Paris, 16 janvier [18]77, mardi matin, 10 h. ½
Un biau temps agné. Allaie vous de charme à matin ? C’est ce que je voudrais savoir pour régler la joie de ma journée. Quant à moi, je vous aime. Voilà l’occupation de ma vie et le tréfonds de mon âme.
Je ne sais pas encore comment Petite Jeanne a passé la nuit, mais je viens de lire un premier on dit : « M. Édouard Lockroy, député des Bouches-du-Rhône, épouse Mme Charles Hugo. » Bien que prévenue de la nouvelle depuis deux jours, je n’en ai pas moins éprouvé une certaine émotion en la voyant imprimée [1].

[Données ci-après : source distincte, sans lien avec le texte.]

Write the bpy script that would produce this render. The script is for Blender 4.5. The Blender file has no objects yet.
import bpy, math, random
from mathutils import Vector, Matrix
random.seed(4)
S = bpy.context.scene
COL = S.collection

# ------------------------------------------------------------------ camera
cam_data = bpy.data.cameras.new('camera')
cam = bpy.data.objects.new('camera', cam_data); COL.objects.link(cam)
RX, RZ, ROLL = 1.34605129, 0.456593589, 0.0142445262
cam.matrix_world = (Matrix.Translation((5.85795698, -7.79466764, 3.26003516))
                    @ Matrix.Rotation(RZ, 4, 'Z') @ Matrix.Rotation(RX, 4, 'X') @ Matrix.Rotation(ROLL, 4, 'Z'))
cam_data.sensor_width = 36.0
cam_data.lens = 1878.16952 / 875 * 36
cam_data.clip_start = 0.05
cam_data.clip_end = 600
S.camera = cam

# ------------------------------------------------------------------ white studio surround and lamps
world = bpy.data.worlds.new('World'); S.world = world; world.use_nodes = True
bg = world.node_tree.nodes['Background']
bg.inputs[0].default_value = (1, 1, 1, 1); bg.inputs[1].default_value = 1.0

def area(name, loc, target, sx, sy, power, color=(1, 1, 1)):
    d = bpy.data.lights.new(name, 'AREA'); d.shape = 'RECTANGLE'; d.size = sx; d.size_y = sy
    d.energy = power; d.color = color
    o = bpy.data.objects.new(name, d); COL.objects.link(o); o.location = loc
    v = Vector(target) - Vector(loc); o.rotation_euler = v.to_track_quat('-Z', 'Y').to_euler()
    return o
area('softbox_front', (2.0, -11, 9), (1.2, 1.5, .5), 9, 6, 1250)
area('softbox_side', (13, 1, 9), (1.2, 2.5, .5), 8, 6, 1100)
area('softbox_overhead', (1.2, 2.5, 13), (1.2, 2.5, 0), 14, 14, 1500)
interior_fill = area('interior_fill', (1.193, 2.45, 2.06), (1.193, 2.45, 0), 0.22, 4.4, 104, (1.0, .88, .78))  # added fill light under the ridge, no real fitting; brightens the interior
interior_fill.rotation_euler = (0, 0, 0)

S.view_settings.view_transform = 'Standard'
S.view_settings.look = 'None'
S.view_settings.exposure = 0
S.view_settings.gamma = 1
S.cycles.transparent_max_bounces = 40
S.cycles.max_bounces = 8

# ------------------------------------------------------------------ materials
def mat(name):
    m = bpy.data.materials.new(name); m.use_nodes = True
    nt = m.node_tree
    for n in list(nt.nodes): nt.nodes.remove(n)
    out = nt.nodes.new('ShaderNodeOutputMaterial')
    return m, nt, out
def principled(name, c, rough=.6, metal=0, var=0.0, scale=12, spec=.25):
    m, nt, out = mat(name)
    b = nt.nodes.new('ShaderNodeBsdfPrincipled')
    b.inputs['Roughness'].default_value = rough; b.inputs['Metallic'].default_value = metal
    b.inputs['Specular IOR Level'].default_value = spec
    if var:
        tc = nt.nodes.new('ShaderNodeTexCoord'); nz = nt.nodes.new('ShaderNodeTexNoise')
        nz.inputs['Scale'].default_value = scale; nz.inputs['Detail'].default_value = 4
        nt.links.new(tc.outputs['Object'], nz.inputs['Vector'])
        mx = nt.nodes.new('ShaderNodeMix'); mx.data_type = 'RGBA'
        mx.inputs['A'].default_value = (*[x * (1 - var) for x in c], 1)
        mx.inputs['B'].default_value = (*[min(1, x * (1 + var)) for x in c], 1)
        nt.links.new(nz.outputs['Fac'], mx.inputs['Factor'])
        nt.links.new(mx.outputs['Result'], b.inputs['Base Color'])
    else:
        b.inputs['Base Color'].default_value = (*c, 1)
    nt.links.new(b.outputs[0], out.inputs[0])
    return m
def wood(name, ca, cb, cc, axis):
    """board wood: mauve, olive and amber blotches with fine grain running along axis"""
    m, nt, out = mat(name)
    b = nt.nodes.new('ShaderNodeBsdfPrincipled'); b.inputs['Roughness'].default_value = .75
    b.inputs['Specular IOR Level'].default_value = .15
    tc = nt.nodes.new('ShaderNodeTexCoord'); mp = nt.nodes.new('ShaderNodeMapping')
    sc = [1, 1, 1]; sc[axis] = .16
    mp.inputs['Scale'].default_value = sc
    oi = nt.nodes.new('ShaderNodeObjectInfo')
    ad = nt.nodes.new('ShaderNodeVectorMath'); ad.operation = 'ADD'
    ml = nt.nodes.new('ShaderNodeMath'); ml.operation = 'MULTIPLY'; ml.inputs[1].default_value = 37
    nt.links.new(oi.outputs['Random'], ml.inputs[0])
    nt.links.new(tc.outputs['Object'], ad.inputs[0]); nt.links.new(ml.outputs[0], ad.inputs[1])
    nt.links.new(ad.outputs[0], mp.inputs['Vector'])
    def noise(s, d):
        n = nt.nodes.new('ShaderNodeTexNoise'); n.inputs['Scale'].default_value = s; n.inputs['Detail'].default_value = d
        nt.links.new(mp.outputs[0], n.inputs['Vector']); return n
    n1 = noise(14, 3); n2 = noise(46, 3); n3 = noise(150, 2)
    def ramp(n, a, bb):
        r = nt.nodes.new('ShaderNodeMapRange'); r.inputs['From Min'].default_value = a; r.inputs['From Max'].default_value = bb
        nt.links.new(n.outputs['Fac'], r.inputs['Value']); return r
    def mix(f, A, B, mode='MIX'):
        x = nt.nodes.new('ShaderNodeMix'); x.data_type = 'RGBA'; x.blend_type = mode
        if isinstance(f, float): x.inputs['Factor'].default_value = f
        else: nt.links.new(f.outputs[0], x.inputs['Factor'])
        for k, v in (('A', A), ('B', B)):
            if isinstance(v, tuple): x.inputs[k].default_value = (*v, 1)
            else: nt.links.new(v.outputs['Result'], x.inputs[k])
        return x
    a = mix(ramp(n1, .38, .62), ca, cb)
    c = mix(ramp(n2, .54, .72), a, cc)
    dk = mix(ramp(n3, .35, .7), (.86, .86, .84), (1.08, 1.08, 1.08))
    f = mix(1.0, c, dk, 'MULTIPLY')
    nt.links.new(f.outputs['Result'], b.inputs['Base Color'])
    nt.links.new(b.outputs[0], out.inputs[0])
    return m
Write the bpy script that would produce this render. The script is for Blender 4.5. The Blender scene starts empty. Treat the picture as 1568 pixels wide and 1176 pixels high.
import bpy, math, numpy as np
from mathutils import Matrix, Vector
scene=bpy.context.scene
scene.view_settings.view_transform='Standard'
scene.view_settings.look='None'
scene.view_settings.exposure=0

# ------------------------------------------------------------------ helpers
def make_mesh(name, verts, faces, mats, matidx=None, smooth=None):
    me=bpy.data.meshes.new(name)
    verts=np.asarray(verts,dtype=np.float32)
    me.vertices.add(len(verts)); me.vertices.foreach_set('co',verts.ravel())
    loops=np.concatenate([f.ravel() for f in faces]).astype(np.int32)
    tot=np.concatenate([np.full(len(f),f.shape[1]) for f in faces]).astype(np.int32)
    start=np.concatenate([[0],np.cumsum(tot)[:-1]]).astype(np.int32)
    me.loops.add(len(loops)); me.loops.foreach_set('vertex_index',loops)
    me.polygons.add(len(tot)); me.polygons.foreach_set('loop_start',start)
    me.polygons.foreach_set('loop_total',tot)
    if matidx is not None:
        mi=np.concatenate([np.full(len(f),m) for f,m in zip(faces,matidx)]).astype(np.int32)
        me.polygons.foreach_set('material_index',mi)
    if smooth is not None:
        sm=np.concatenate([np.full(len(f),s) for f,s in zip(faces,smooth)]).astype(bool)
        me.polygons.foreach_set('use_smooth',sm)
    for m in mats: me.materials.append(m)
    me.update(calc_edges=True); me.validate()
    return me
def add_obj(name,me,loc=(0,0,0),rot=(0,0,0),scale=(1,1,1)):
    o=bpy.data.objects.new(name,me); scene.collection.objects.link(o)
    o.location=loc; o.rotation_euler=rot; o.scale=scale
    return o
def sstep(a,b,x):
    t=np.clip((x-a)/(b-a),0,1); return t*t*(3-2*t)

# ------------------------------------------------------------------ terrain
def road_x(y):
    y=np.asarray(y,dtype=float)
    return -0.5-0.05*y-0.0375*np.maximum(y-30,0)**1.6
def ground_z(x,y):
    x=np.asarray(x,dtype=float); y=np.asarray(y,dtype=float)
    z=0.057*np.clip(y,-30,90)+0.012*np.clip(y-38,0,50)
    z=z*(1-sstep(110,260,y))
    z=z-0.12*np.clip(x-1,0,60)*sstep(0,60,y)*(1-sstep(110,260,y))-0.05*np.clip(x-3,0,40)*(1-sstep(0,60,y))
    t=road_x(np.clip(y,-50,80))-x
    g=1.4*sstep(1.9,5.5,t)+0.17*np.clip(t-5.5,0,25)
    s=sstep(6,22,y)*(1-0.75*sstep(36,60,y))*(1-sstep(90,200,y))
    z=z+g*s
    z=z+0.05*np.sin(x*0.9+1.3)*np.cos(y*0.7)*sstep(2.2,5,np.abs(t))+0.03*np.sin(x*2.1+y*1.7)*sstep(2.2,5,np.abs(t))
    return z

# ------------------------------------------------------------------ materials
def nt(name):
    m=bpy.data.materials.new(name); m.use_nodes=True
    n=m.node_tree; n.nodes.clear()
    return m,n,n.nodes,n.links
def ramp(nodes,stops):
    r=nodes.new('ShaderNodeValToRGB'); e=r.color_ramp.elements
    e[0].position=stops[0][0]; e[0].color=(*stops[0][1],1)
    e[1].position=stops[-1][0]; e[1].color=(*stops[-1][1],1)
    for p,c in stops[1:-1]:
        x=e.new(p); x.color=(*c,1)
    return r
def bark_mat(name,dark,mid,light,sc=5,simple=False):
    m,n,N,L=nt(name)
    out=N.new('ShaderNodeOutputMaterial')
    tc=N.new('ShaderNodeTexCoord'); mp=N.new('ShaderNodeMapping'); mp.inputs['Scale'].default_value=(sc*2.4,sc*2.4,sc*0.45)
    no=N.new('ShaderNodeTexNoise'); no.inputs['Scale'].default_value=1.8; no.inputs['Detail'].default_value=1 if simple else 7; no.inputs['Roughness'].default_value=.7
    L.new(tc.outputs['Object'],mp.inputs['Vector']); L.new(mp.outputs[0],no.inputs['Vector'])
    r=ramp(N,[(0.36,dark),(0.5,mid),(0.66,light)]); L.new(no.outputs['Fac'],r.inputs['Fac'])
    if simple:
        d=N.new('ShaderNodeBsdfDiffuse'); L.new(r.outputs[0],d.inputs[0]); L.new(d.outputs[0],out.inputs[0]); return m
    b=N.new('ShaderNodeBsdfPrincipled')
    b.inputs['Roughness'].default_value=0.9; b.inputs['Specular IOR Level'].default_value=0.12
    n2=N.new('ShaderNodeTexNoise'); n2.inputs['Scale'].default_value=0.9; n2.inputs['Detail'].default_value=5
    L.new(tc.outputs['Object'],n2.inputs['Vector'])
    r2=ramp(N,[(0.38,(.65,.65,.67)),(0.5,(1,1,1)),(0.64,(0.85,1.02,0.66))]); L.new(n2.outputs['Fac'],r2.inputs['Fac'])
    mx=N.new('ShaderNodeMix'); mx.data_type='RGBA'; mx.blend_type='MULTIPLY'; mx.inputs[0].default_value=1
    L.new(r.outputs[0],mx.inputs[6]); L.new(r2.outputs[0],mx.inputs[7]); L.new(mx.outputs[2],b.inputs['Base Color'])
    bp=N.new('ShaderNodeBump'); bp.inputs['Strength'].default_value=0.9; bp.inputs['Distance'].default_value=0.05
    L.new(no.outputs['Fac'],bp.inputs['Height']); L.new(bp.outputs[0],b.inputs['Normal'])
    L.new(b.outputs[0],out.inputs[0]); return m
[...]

Il s’est écoulé plus d’une heure depuis le dernier mot de cette dernière phrase, aussi je ne sais plus où j’en ai. Je sais que je t’aime, que tu es adorablement bon pour moi et que Petite Jeanne vient de partir assez gaiement chez l’oculiste. Je sais aussi que nous déjeunerons ensemble, ce qui est une compensation plus que suffisante à l’étroitesse de ma chambre improvisée salle à manger de par la nécessité de ton travail. Heureusement que ces dames ont décidé de déjeuner là-haut aujourd’hui. Pendant que j’y pense, mon grand affairé, je te fais souvenir que tu as une traite Rousselle à payer le 22 de ce mois pour du vin et montant à 503 F. 50. J’espère que Louis [2] apportera l’argent de Hachette tantôt. En attendant, nous sommes à sec d’argent mais non de cœur car le mien est tout plein de toi.